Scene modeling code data

□ □ □ □ □

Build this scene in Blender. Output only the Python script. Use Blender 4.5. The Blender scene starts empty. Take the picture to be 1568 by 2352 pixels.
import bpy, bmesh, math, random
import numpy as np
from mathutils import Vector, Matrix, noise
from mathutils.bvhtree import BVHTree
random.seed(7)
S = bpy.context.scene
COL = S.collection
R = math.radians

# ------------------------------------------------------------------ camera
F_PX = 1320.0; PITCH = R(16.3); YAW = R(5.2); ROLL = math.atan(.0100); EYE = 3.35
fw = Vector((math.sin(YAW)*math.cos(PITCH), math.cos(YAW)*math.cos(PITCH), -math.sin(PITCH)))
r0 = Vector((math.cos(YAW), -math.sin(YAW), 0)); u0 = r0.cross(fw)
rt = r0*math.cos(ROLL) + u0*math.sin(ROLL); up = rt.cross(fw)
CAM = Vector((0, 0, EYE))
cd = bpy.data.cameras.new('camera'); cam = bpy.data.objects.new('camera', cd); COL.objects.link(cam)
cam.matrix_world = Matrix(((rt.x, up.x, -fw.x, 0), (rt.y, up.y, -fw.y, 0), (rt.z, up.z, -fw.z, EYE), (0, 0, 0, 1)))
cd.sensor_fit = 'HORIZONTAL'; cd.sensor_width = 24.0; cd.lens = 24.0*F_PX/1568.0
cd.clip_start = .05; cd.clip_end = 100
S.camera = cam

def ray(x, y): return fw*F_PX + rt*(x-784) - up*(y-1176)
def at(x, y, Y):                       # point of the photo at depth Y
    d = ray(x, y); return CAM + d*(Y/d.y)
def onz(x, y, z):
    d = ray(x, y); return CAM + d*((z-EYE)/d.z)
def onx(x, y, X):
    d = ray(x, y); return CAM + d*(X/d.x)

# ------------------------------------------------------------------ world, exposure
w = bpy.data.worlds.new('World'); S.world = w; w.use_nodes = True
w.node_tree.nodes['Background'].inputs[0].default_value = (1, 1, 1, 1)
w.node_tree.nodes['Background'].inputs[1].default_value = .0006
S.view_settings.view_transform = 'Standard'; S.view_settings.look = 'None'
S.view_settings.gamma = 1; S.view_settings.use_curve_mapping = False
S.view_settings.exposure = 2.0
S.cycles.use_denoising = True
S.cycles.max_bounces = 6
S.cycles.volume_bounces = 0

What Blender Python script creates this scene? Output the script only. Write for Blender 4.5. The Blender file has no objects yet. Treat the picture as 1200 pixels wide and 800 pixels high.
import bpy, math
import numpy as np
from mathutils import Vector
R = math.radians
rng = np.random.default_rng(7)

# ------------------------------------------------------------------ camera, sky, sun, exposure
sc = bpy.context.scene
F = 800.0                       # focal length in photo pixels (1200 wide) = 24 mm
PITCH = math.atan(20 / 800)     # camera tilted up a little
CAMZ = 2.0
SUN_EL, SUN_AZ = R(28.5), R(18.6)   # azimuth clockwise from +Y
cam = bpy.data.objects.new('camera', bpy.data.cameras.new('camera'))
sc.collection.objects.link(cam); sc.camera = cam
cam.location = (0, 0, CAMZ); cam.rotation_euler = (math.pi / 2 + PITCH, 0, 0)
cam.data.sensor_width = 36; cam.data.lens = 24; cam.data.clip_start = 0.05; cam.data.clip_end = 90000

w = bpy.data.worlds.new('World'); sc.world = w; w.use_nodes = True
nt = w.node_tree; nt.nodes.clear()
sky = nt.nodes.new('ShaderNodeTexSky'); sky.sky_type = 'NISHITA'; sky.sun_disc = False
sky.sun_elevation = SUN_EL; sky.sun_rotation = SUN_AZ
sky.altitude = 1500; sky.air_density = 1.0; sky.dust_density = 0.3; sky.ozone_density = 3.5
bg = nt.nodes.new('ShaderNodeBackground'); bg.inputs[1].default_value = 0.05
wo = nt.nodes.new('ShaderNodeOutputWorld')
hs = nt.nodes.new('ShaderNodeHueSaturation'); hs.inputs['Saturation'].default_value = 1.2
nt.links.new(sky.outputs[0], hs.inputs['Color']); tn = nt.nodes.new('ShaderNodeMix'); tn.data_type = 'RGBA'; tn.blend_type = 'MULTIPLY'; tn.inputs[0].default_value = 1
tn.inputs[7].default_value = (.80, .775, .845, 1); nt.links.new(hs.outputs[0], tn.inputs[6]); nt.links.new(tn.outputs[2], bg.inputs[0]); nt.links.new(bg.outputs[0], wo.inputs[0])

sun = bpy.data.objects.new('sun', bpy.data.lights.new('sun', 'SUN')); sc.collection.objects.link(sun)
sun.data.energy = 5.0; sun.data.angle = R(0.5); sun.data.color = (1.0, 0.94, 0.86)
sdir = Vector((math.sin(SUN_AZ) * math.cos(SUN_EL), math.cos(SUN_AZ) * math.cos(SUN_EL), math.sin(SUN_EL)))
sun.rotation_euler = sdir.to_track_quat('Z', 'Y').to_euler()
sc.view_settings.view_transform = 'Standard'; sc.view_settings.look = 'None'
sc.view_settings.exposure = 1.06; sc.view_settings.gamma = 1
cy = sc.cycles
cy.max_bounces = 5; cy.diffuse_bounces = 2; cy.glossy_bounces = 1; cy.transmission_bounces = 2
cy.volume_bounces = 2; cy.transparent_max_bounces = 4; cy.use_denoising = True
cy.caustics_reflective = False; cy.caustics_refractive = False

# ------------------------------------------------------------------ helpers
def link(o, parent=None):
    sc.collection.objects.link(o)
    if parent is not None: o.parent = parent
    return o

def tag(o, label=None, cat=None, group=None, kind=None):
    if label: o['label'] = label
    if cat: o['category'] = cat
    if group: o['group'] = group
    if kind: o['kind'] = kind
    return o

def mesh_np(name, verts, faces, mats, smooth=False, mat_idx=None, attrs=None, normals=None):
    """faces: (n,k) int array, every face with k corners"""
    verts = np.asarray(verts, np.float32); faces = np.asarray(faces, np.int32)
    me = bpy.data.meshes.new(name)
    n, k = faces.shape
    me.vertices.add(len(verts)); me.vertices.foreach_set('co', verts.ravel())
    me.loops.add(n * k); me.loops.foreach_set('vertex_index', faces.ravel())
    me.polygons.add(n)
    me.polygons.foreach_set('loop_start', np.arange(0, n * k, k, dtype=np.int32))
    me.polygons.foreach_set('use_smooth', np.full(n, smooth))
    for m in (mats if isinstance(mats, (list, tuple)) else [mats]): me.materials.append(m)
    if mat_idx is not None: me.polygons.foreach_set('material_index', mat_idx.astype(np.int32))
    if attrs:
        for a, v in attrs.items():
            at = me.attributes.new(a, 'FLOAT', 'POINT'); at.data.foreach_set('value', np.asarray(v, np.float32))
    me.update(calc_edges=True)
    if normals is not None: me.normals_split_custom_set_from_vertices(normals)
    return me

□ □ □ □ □

Output each record exactly, leaving nothing out.

Build this scene in Blender. Output only the Python script. Use Blender 4.5. The Blender scene starts empty. Take the picture to be 1568 by 2352 pixels.
import bpy, bmesh, math, random
import numpy as np
from mathutils import Vector, Matrix, noise
from mathutils.bvhtree import BVHTree
random.seed(7)
S = bpy.context.scene
COL = S.collection
R = math.radians

# ------------------------------------------------------------------ camera
F_PX = 1320.0; PITCH = R(16.3); YAW = R(5.2); ROLL = math.atan(.0100); EYE = 3.35
fw = Vector((math.sin(YAW)*math.cos(PITCH), math.cos(YAW)*math.cos(PITCH), -math.sin(PITCH)))
r0 = Vector((math.cos(YAW), -math.sin(YAW), 0)); u0 = r0.cross(fw)
rt = r0*math.cos(ROLL) + u0*math.sin(ROLL); up = rt.cross(fw)
CAM = Vector((0, 0, EYE))
cd = bpy.data.cameras.new('camera'); cam = bpy.data.objects.new('camera', cd); COL.objects.link(cam)
cam.matrix_world = Matrix(((rt.x, up.x, -fw.x, 0), (rt.y, up.y, -fw.y, 0), (rt.z, up.z, -fw.z, EYE), (0, 0, 0, 1)))
cd.sensor_fit = 'HORIZONTAL'; cd.sensor_width = 24.0; cd.lens = 24.0*F_PX/1568.0
cd.clip_start = .05; cd.clip_end = 100
S.camera = cam

def ray(x, y): return fw*F_PX + rt*(x-784) - up*(y-1176)
def at(x, y, Y):                       # point of the photo at depth Y
    d = ray(x, y); return CAM + d*(Y/d.y)
def onz(x, y, z):
    d = ray(x, y); return CAM + d*((z-EYE)/d.z)
def onx(x, y, X):
    d = ray(x, y); return CAM + d*(X/d.x)

# ------------------------------------------------------------------ world, exposure
w = bpy.data.worlds.new('World'); S.world = w; w.use_nodes = True
w.node_tree.nodes['Background'].inputs[0].default_value = (1, 1, 1, 1)
w.node_tree.nodes['Background'].inputs[1].default_value = .0006
S.view_settings.view_transform = 'Standard'; S.view_settings.look = 'None'
S.view_settings.gamma = 1; S.view_settings.use_curve_mapping = False
S.view_settings.exposure = 2.0
S.cycles.use_denoising = True
S.cycles.max_bounces = 6
S.cycles.volume_bounces = 0

What Blender Python script creates this scene? Output the script only. Write for Blender 4.5. The Blender file has no objects yet. Treat the picture as 1200 pixels wide and 800 pixels high.
import bpy, math
import numpy as np
from mathutils import Vector
R = math.radians
rng = np.random.default_rng(7)

# ------------------------------------------------------------------ camera, sky, sun, exposure
sc = bpy.context.scene
F = 800.0                       # focal length in photo pixels (1200 wide) = 24 mm
PITCH = math.atan(20 / 800)     # camera tilted up a little
CAMZ = 2.0
SUN_EL, SUN_AZ = R(28.5), R(18.6)   # azimuth clockwise from +Y
cam = bpy.data.objects.new('camera', bpy.data.cameras.new('camera'))
sc.collection.objects.link(cam); sc.camera = cam
cam.location = (0, 0, CAMZ); cam.rotation_euler = (math.pi / 2 + PITCH, 0, 0)
cam.data.sensor_width = 36; cam.data.lens = 24; cam.data.clip_start = 0.05; cam.data.clip_end = 90000

w = bpy.data.worlds.new('World'); sc.world = w; w.use_nodes = True
nt = w.node_tree; nt.nodes.clear()
sky = nt.nodes.new('ShaderNodeTexSky'); sky.sky_type = 'NISHITA'; sky.sun_disc = False
sky.sun_elevation = SUN_EL; sky.sun_rotation = SUN_AZ
sky.altitude = 1500; sky.air_density = 1.0; sky.dust_density = 0.3; sky.ozone_density = 3.5
bg = nt.nodes.new('ShaderNodeBackground'); bg.inputs[1].default_value = 0.05
wo = nt.nodes.new('ShaderNodeOutputWorld')
hs = nt.nodes.new('ShaderNodeHueSaturation'); hs.inputs['Saturation'].default_value = 1.2
nt.links.new(sky.outputs[0], hs.inputs['Color']); tn = nt.nodes.new('ShaderNodeMix'); tn.data_type = 'RGBA'; tn.blend_type = 'MULTIPLY'; tn.inputs[0].default_value = 1
tn.inputs[7].default_value = (.80, .775, .845, 1); nt.links.new(hs.outputs[0], tn.inputs[6]); nt.links.new(tn.outputs[2], bg.inputs[0]); nt.links.new(bg.outputs[0], wo.inputs[0])

sun = bpy.data.objects.new('sun', bpy.data.lights.new('sun', 'SUN')); sc.collection.objects.link(sun)
sun.data.energy = 5.0; sun.data.angle = R(0.5); sun.data.color = (1.0, 0.94, 0.86)
sdir = Vector((math.sin(SUN_AZ) * math.cos(SUN_EL), math.cos(SUN_AZ) * math.cos(SUN_EL), math.sin(SUN_EL)))
sun.rotation_euler = sdir.to_track_quat('Z', 'Y').to_euler()
sc.view_settings.view_transform = 'Standard'; sc.view_settings.look = 'None'
sc.view_settings.exposure = 1.06; sc.view_settings.gamma = 1
cy = sc.cycles
cy.max_bounces = 5; cy.diffuse_bounces = 2; cy.glossy_bounces = 1; cy.transmission_bounces = 2
cy.volume_bounces = 2; cy.transparent_max_bounces = 4; cy.use_denoising = True
cy.caustics_reflective = False; cy.caustics_refractive = False

# ------------------------------------------------------------------ helpers
def link(o, parent=None):
    sc.collection.objects.link(o)
    if parent is not None: o.parent = parent
    return o

def tag(o, label=None, cat=None, group=None, kind=None):
    if label: o['label'] = label
    if cat: o['category'] = cat
    if group: o['group'] = group
    if kind: o['kind'] = kind
    return o

def mesh_np(name, verts, faces, mats, smooth=False, mat_idx=None, attrs=None, normals=None):
    """faces: (n,k) int array, every face with k corners"""
    verts = np.asarray(verts, np.float32); faces = np.asarray(faces, np.int32)
    me = bpy.data.meshes.new(name)
    n, k = faces.shape
    me.vertices.add(len(verts)); me.vertices.foreach_set('co', verts.ravel())
    me.loops.add(n * k); me.loops.foreach_set('vertex_index', faces.ravel())
    me.polygons.add(n)
    me.polygons.foreach_set('loop_start', np.arange(0, n * k, k, dtype=np.int32))
    me.polygons.foreach_set('use_smooth', np.full(n, smooth))
    for m in (mats if isinstance(mats, (list, tuple)) else [mats]): me.materials.append(m)
    if mat_idx is not None: me.polygons.foreach_set('material_index', mat_idx.astype(np.int32))
    if attrs:
        for a, v in attrs.items():
            at = me.attributes.new(a, 'FLOAT', 'POINT'); at.data.foreach_set('value', np.asarray(v, np.float32))
    me.update(calc_edges=True)
    if normals is not None: me.normals_split_custom_set_from_vertices(normals)
    return me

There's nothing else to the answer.